若人よ、くよくよせよ
――暗黒の20代があったものの、諦めずに演劇を続けてきた結果、佐藤さんは31歳でチャンスを掴みました。何か目指すものがある若者には、続けていれば人生何が起こるかわからないと参考になる気もします。
でも、「夢があるなら続ければ」って無責任なことは気軽に言えないですね。おそらく現実は続けていても花開く人は一部でしょうから。
少し前にある舞台の打ち上げで、若い俳優たちと呑んだんですね。そこには『はるヲうるひと』にミャンマー人の役で出てくれた、劇作家の太田善也もいました。
そこでも、僕は「二十数年前に自分がチャンスを掴んだから、君たちも頑張れ」とは言えなかった。頑張れ、はその通りなんですが、「ほとんどはしかばねになる。それでも、やりたかったらやりな」としか言えないみたいな。
ところが、太田は「それでも、続けていれば何かあると思う。続けていればそのなかに成功体験が出てきて、そういう経験が何かにつながる」って言うわけです。そのときは2人で、いいバランスだなと思いました。僕が「もしかしたら全員しかばねになるかもしれないよ」と言ったらなかには顔が青ざめている人もいました。でも、太田が「続けていれば、何かが起きるかもしれない」とフォローするっていう。本当はどっちもその通りなんですけどね。

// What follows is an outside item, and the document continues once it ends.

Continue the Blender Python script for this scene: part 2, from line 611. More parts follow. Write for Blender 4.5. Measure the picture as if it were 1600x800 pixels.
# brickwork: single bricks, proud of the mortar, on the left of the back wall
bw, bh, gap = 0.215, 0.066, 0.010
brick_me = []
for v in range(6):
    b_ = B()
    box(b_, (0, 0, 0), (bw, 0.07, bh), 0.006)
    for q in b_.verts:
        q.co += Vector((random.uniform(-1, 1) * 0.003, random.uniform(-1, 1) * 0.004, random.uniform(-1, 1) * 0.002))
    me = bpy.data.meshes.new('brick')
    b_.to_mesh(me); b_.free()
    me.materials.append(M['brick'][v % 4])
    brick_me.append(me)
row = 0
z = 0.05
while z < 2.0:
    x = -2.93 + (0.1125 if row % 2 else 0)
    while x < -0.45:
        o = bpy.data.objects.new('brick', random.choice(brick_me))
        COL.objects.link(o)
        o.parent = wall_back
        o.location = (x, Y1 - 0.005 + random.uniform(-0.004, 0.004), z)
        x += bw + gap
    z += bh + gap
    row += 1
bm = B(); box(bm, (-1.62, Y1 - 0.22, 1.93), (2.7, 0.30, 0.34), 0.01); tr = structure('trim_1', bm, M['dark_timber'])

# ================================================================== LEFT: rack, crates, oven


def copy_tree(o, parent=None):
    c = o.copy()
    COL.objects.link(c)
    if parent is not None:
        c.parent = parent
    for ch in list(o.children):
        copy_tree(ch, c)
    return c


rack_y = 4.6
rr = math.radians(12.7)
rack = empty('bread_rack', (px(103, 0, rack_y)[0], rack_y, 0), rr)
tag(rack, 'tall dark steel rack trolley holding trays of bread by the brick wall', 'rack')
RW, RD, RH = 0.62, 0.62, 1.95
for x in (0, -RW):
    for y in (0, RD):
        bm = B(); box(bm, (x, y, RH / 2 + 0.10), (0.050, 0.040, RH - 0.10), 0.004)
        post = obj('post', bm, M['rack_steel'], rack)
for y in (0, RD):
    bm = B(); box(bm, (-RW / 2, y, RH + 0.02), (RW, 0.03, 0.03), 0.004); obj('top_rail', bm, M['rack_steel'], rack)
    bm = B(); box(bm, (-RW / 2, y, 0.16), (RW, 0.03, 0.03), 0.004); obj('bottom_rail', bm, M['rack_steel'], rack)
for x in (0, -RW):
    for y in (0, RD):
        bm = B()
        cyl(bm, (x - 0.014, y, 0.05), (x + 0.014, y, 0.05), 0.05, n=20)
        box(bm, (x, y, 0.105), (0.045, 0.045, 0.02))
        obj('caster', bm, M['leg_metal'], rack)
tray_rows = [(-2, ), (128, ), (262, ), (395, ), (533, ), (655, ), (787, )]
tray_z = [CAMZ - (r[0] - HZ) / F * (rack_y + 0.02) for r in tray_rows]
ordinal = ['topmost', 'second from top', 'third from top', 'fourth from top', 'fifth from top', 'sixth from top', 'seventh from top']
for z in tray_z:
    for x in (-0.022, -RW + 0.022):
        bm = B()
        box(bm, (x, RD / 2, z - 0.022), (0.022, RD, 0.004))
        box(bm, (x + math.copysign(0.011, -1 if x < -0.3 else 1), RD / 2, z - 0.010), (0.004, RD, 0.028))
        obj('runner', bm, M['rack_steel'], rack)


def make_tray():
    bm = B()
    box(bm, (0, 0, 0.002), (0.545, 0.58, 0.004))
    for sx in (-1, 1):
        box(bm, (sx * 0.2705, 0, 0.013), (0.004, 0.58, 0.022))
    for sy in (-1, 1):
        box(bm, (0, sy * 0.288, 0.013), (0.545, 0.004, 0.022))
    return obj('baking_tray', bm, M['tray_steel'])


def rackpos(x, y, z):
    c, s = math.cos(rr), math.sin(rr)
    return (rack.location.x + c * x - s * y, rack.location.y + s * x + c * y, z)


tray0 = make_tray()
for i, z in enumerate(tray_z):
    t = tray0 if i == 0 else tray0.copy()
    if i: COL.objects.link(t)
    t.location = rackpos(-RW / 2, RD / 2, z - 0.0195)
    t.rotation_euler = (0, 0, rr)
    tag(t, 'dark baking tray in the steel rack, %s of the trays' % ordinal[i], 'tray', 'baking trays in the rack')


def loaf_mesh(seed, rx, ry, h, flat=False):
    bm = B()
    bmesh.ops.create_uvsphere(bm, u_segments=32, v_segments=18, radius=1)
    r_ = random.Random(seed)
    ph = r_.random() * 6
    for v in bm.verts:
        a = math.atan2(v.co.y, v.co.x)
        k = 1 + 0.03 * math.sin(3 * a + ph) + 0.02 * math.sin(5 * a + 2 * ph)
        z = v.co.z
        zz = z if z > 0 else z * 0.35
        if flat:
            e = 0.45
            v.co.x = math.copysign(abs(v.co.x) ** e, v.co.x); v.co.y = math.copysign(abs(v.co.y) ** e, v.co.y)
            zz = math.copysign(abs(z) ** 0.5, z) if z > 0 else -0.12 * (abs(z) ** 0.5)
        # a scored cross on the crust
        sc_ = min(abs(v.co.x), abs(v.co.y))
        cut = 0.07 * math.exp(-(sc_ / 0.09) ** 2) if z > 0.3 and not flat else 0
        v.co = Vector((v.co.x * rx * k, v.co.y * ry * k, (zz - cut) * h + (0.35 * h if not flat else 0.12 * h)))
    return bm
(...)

――悩める若者にアドバイスを送るとしたら、どんな言葉を送りますか?
いつもこうした質問を受けると、毒にも薬にもならないというか身も蓋もない、抽象的なことを言ってしまうのですが、たとえば20代の子には「くよくよせよ」ってよく言うんです。くよくよする時期もなく、なんとなく年を重ねていく人もいるでしょうし、そういう人をうらやましくも思いますが、大概くよくよして、それがいつかいいことになるっていうようなことで、言うんですけどね。もっと現実的なことを言えたらいいんですが、なかなかそれが難しくていつも悩みます。